Mr. Santos has blamed his treasurer’s bookkeeping for various campaign finance violations and reporting errors. This fraudulent reporting, the Ethics Committee said, not only misled the public but also helped him to meet benchmarks set by the national GOP. The party, which was looking to diversify its ranks, then invested in the campaign of the openly gay Latino millennial, helping him to victory. However, the report details texts, emails, and staffer accounts that show he was closely tracking his campaign finances. 

After failing to appear before the Ethics Committee, which said he “declined nearly every opportunity he was afforded under the Committee’s processes to provide a rebuttal to the allegations,” Mr. Santos is now accusing his colleagues of trampling due process. He says they are setting a dangerous precedent that will come back to haunt them and the institution.

“Are we to now assume that one is no longer innocent until proven guilty, and they are in fact guilty until proven innocent?” he asked in a floor speech Tuesday night. 

But the standard of “innocent until proven guilty” is a threshold used in criminal law before taking away someone’s right to liberty, says Democratic Rep. Daniel Goldman, who previously served as an assistant U.S. attorney in the Southern District of New York.

“No one has a right to serve in Congress,” says Representative Goldman, who represents New York’s 10th congressional district.

Many Republicans disagree, however, with some saying Mr. Santos had been unfairly targeted in a body that has seen plenty of other scandals. 

In the floor debate last night, Florida Rep. Matt Gaetz cited the case of GOP Rep. Duncan Hunter, who eventually pleaded guilty to misuse of campaign funds for extramarital affairs and other personal expenses, but who stayed in Congress for several years after his misdeeds were revealed before eventually resigning. He also asked why Democratic Sen. Bob Menendez, who has been indicted for accepting bribes from foreign officials, not only is still serving but also is receiving classified reports.
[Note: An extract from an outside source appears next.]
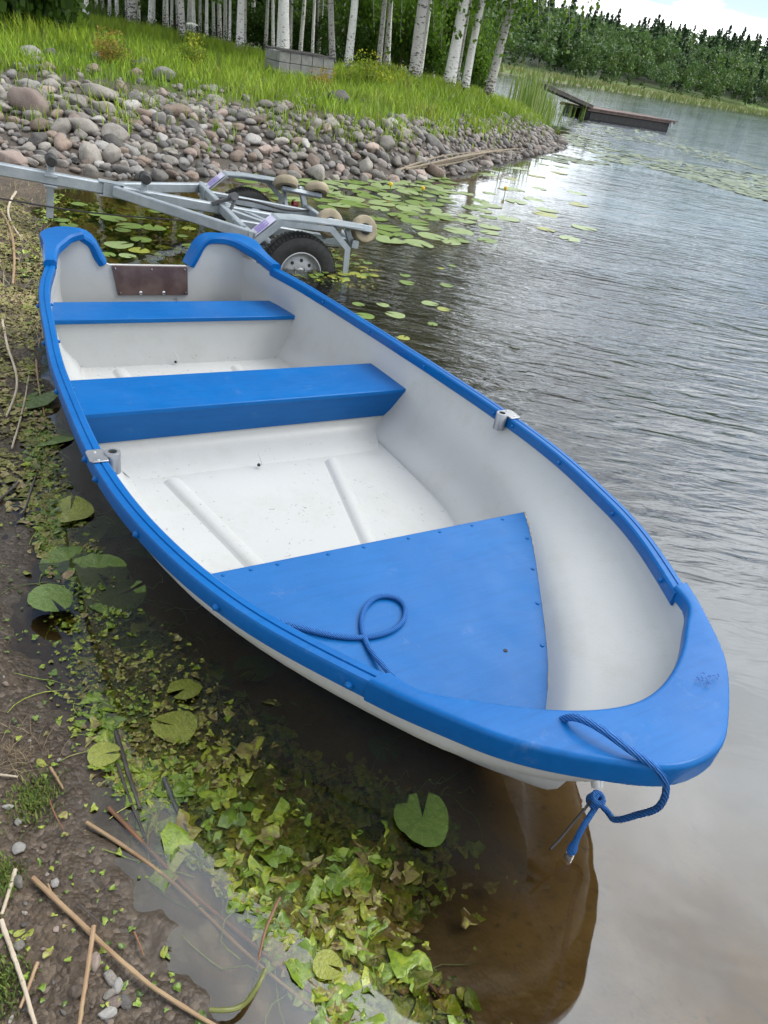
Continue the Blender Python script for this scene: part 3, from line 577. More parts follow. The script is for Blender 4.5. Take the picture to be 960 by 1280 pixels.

Mr. Guest, the Republican Ethics Committee chair, argued that Mr. Santos had been afforded the due process laid out in the Constitution, but that the New York congressman had failed to appear before the committee, testify under oath, provide a written response to the allegations filed by his fellow members, or provide many of the documents requested by the committee’s investigation. 

That didn’t satisfy Florida Rep. Byron Donalds, a leader within the House Freedom Caucus.

“Our members have forgotten that everybody is afforded due process under law, not due process under the Ethics Committee,” he said after the vote Friday. “What happened here today goes against the principles of our institutions.”

Mr. Santos: Done with “the circus”

Leading up to today’s vote, Mr. Santos struck a defiant tone.

“Bring it on,” he said Tuesday night on his way into the House chamber. 

“I’m done playing a part for the circus,” the congressman told reporters, though he refused to answer their questions about the report’s allegations. “I’m so bored of my colleagues trying to create something when there’s no there there.” 

In a three-hour conversation on X Spaces over the Thanksgiving holiday, hosted by Monica Matthews On Air, he called the report ”a political opposition hit piece at its best.”

“It was designed to smear me,” he said. The Ethics Committee is the sole House committee that is equally balanced between Democrats and Republicans, and the report was unanimous. 

“You want to expel me? I’ll wear it like a badge of honor,” said Mr. Santos, adding that his decision not to run for reelection was not an admission of guilt but that he had no interest in returning to a body full of “hypocrites,” “felons galore,” and “people with all sorts of sheisty backgrounds.”

During the X Spaces conversation, Democratic Rep. Robert Garcia of California chimed in and asked the congressman why he wouldn’t just apologize, saying it would go “a very, very long way.”

In January, less than a month into Mr. Santos’ freshman term, a Siena poll found that 78% of his constituents – including 71% of Republicans – wanted him to resign. 

“We just want to know that you feel awful for the things you have done,” said Representative Garcia. “I don’t want the apology for me, man. I think you owe the American public generally and your constituents, like, a direct apology.”

That never came, even after he was expelled Friday. He had uncharacteristically little to say as he walked out of the House chamber, got into a waiting Jaguar SUV, and was driven away.

(Editor’s note: This story has been updated to correct a typo in the year in which the last member of Congress was expelled prior to Mr. Santos.)